Saturday, February 14, 2009

Hibiscus

When you have been down the beach for a swim or a walk, done all your domestic jobs and it's really too hot outside to get stuck into hard farm work what can you do?
Read, watch TV, surf the net, talk to your partner OR you can go Egosurfing (also called vanity searching, egosearching, egogoogling, autogoogling, self-googling) or simply Googling yourself.
This did not turn up anything particularly interesting so I decided to "do" my father and mother.
And there they were!
But not how I had expected.

Dad in his retirement became fascinated by Hibiscus, so much so he started hybridizing them from the hundreds of plants of this species that he had in his garden in Brisbane. He would take his small brush and collect pollen from the stamen of one and place it on the pistil of others, note book at the ready to document it all and little labels to hang around the stem of the receptor flowers.
Then if a seed did indeed develop, he would plant it and wait to see the result. Some were stunning, others not so much. He even stared hybridizing his own hybrids.
But when he got " a good one" he would register it with the Australian Hibiscus Society Inc.
And most were named after family members and some won prizes at Hibiscus shows.
So that's where I "found" him on the net. On the new data base on the AHS web site. And my mother was there too having had one bloom named after her.
After Dad died, I was approached by a few nurserymen who wanted any remaining seedlings and permission to take cuttings from the garden. I didn't know anything about PBR's (Plant Breeder's Rights) in those days so let them take what they wanted.

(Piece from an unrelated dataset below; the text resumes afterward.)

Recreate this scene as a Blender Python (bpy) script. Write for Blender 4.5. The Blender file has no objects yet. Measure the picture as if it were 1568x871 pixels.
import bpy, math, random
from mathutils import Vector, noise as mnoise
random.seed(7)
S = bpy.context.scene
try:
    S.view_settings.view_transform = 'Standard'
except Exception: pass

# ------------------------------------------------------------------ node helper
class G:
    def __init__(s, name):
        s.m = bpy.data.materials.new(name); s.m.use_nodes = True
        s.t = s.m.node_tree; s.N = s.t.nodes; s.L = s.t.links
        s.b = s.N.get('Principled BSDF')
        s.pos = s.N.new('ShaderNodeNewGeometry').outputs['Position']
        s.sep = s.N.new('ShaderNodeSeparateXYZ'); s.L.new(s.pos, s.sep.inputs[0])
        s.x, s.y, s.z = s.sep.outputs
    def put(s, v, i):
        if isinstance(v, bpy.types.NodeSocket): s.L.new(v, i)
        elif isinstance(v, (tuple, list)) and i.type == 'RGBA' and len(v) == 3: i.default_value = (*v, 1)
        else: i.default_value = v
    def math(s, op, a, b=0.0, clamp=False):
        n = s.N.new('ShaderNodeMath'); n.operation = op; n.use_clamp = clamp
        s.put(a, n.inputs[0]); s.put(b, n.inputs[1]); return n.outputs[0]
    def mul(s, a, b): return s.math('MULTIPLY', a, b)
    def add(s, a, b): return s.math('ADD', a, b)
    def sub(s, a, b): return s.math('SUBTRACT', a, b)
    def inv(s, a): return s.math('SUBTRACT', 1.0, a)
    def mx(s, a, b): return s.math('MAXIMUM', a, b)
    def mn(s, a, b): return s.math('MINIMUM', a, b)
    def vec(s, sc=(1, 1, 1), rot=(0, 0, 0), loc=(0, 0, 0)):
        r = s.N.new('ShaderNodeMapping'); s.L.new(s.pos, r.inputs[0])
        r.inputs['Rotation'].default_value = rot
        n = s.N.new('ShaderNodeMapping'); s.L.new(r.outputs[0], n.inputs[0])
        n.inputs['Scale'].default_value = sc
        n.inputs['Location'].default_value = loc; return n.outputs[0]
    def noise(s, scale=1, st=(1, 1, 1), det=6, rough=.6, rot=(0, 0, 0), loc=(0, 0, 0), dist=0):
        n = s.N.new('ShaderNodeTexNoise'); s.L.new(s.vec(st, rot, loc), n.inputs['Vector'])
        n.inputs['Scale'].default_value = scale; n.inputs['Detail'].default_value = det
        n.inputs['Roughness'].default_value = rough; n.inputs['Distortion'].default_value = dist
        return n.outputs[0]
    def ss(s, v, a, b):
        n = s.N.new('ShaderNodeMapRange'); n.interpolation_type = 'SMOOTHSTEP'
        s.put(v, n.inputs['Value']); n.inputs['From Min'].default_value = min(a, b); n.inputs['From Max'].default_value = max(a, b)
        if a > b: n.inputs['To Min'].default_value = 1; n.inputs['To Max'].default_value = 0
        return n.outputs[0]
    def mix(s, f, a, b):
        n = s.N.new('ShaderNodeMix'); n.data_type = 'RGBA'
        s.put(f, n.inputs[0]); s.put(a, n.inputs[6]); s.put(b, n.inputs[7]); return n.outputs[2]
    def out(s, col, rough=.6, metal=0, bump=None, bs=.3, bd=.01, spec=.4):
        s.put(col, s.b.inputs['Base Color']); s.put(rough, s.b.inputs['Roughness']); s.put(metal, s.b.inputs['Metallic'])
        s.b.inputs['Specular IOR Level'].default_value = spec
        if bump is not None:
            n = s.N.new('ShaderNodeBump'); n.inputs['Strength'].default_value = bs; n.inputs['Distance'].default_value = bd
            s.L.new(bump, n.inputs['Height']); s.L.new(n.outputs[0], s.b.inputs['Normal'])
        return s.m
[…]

Who knows how many of my father's Hibiscus are in commercial production today!
But I also took a few seedlings and brought them home down south to plant out.
Being mostly tropical Hibiscus they struggle in our cool temperate climate and really have problems with the winter frosts. But I have them against a warm north facing wall and every now and again they produce a flower or two.
What they actually are will require a lot of research.
But the pics above are just two of them blooming in my garden yesterday.
And I still have huge volumes of photos my father took of his beloved flowers plus all the associated note books and journals.
So maybe one day when I have nothing to do I might just sort everything out and see what eventuates.

2 comments:

Anonymous said...

We won't mention a certain individual who used to "help" with the brushing a little too enthusiastically will we?

grapegrower said...

No, we won't! I think grandpa would be mortified to think his little helper resorted to random brushing when he wasn't looking!